MINNEAPOLIS (WCCO) -- They're far enough apart in age to be father and son. Instead, they're teammates.

They're the oldest and the youngest players on the Timberwolves. Tyus Jones and Andre Miller are separated by 20 years of life on this earth. Miller's 39 – more than twice as old as the 19-year-old Jones.

And their different ages bring different perspectives. On basketball, and on life.

"I remember when I was young (in the NBA)," Miller said. "You came in and you didn't say nothing."

Jones has his whole career in front of him.

"It's just motivation," he said. "I haven't done anything yet."

For Miller, it's mostly behind him.

"My time is pretty much over," he said. "So you have to kind of lead by example."

Not only is he the oldest player on the Wolves, Miller is the oldest player in the whole NBA. For his part, Jones is the fourth-youngest. They are the oldest and youngest pro athletes on any team in the Twin Cities.

"You gotta be mature about it," Jones said of being so young in the NBA. "There's a lot thrown at you. Your life changes dramatically, just coming from college. Now you have a full-time job, you're a professional athlete. You're making a lot of money. You gotta be mature about everything, both on and off the court."

Nowhere is the generation gap more evident than when it comes to pop culture – Jones preferring Lil Wayne and Space Jam, Miller the likes of Snoop Dogg and Shaka Zulu.

"I feel old when everybody keeps reminding me," Miller said with a laugh. "But being around Ty is motivation to continue to work hard and prove that I can keep up with these guys."

Miller has built up a lot of experience and wisdom over his years in the league. So what does Jones need to know about life in the NBA?

"My No. 1 advice would probably just not to get caught up with the politics," he said. "The politics, the drama, the distractions off the court. That can easily carry on to on the court. (There are) just a lot of things that go on (with) the business of basketball (that it's important) not (to be) looking at it as a job. And keeping your level of passion is gonna carry (a player) a long way."

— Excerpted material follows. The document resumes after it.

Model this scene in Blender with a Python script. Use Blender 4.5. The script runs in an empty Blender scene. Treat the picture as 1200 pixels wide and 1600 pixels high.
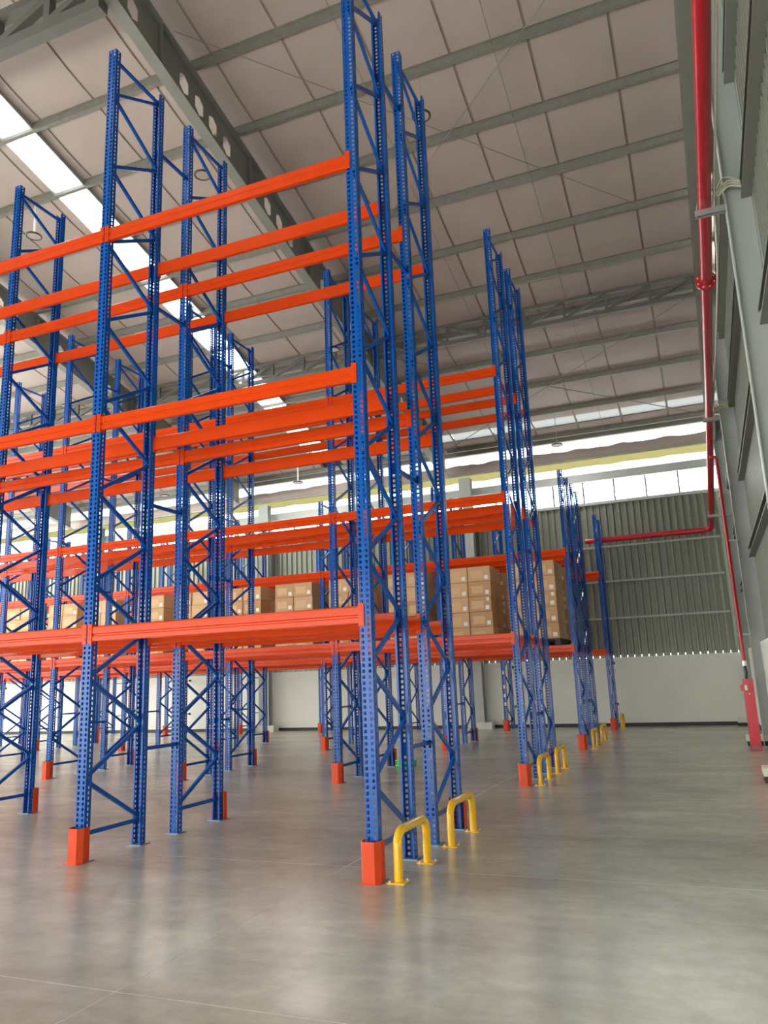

Miller said he couldn't imagine himself being able to do what Jones is doing at such a young age.

"I couldn't imagine being 19 years old and making that jump, just knowing how physical the game was back then," he said. "And I give Ty a lot of credit. Maturity-wise, he sets himself apart from a lot of players that I've met so far that's coming in."

Likewise, Jones said he couldn't imagine playing until he's 39.

"I can't, and that just goes to show what Dre has accomplished and the career he has," he said. "If I'm 39 and still playing in the league, I'd be very blessed and very fortunate."

That, and Miller would be 59.

But this all was a big part of Flip Saunders' vision. Pairing young guys with old veterans.

"I think it's the perfect situation for me, to be a part of this organization and to have Andre here, because he's accomplished so much in this league," Jones said. "He knows what it takes, knows what you need to do."

They're two different guys, from two different generations, with two different perspectives, playing on the same team and chasing after the same goal.

Ageism has no place here.

"I try to treat him with respect," Miller said. "And look at him as my peer, my co-worker, and somebody that I want to win with."

"Every day we come into it being professionals," Jones said. "We're all equals. No one's looking down on one another. But at the same time we're all pushing each other to get better because at the end of the day, winning is the main goal."